Twinkie taxAll good anti-corporate campaigns have former, supposedly “reformed” industry insiders claiming that they saw treason and plot in their former, highly compensated jobs. The crusade to classify food as just a bit worse than crack cocaine or something follows this pattern: a  former Kraft executive who also served as one of Michael Moss’s sources for his recent book that promoted the bogus theory of “food addiction”, Michael Mudd, recently took to the New York Times op-ed pages to pen a classic of the food-scolding genre. He says — perhaps since he’s already made his money — that it’s time to “force ethics on the food industry” and have Big Government on your dinner plate.

But hold on, how is Big Government on my dinner plate if the point is to force “industry” to change? Simple — Mudd’s prescription for the nation’s ills isn’t a novel program at all, but rather the same old story. Mudd wants fat taxes — unlike Kelly Brownell, at least Mudd is honest and admits he’d levy against “snack foods, candy, [and] sweet baked goods” in addition to soft drinks — in addition to constitutionally questionable marketing regulations that probably won’t work (as experiences in Quebec and Sweden should indicate).

It’s rich (pardon the pun) for a former senior industry executive who happily cashed Kraft paychecks for years and years to demand that the nation — and not he — do penance for what he now thinks are his sins. And as we noted in our recent report on soda taxes and regulations, the food taxes Mudd endorses don’t fall on fat-cats: They fall on hardworking people feeding their families. Even Kelly Brownell’s colleagues at food tax central, the Rudd Center for Food Policy and Obesity, concede as much.

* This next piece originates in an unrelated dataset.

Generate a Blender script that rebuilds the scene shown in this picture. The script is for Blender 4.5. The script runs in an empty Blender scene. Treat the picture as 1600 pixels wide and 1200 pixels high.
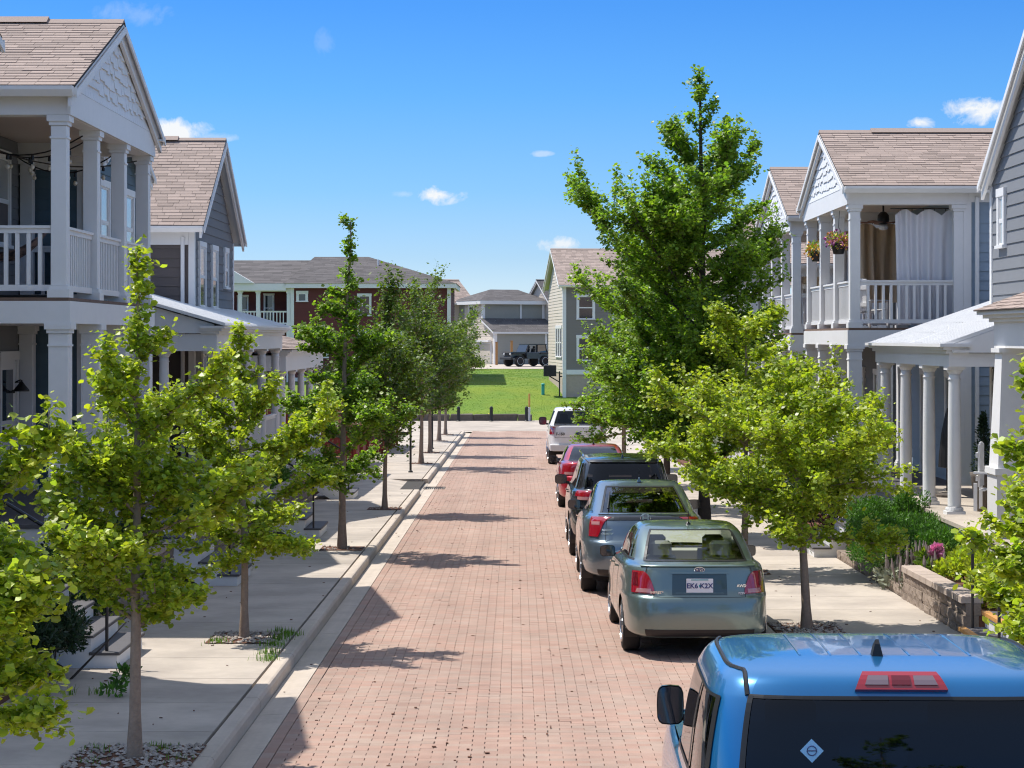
import bpy, math, random
import numpy as np
from mathutils import Vector, Matrix

# ------------------------------------------------------------------ camera, sky, sun, exposure
SC = bpy.context.scene
COL = SC.collection
R = math.radians
cam_d = bpy.data.cameras.new('camera')
cam_d.lens = 72.74
cam_d.sensor_width = 36
cam_d.sensor_fit = 'HORIZONTAL'
cam_d.shift_x = -0.00375
cam_d.shift_y = -0.045
cam_d.clip_end = 6000
cam = bpy.data.objects.new('camera', cam_d)
cam.location = (0, 0, 3.4)
cam.rotation_euler = (R(90), 0, 0)
COL.objects.link(cam)
SC.camera = cam

SUN_EL, SUN_AZ = R(60), math.atan2(-0.86, 0.5)      # azimuth from +Y towards +X
world = bpy.data.worlds.new('World')
SC.world = world
world.use_nodes = True
wn, wl = world.node_tree.nodes, world.node_tree.links
for n in list(wn):
    wn.remove(n)
w_out = wn.new('ShaderNodeOutputWorld')
w_bg = wn.new('ShaderNodeBackground')
w_bg.inputs['Strength'].default_value = 0.15
sky = wn.new('ShaderNodeTexSky')
sky.sky_type = 'NISHITA'
sky.sun_disc = False
sky.sun_elevation = SUN_EL
sky.sun_rotation = SUN_AZ
sky.altitude = 1500
sky.air_density = 1.0
sky.dust_density = 0.0
sky.ozone_density = 3.0
hs = wn.new('ShaderNodeHueSaturation')
hs.inputs['Saturation'].default_value = 0.45
hs.inputs['Value'].default_value = 1.0
wl.new(sky.outputs[0], hs.inputs['Color'])
# clear dry air: the low sky stays blue instead of bleaching to white
gsep = wn.new('ShaderNodeSeparateXYZ'); tcg = wn.new('ShaderNodeTexCoord'); wl.new(tcg.outputs['Generated'], gsep.inputs[0])
gr = wn.new('ShaderNodeValToRGB')
RAMP = [(0.0, (.32, .39, .46)), (.024, (.30, .375, .46)), (.04, (.245, .35, .47)), (.07, (.165, .315, .49)), (.117, (.098, .275, .52)), (.16, (.066, .235, .535)), (.36, (.42, .56, .78)), (.75, (.92, .95, 1.0))]
gr.color_ramp.elements[0].position = RAMP[0][0]; gr.color_ramp.elements[0].color = (*RAMP[0][1], 1)
gr.color_ramp.elements[1].position = RAMP[-1][0]; gr.color_ramp.elements[1].color = (*RAMP[-1][1], 1)
for (q, cc) in RAMP[1:-1]:
    ge = gr.color_ramp.elements.new(q); ge.color = (*cc, 1)
wl.new(gsep.outputs['Z'], gr.inputs[0])
gm = wn.new('ShaderNodeMixRGB'); gm.blend_type = 'MULTIPLY'; gm.inputs['Fac'].default_value = 1
wl.new(hs.outputs[0], gm.inputs['Color1']); wl.new(gr.outputs[0], gm.inputs['Color2'])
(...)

As for personal responsibility, Mudd considers it not at all. Instead of noting as others have that improving the availability of healthy options can enable people to make better choices, he dismisses them as whitewashing. Thus the field for taking away choices is set. That sounds like a recipe for an unappetizing, carrot-juice house future, which only a secular Puritan like Michael Jacobson would love.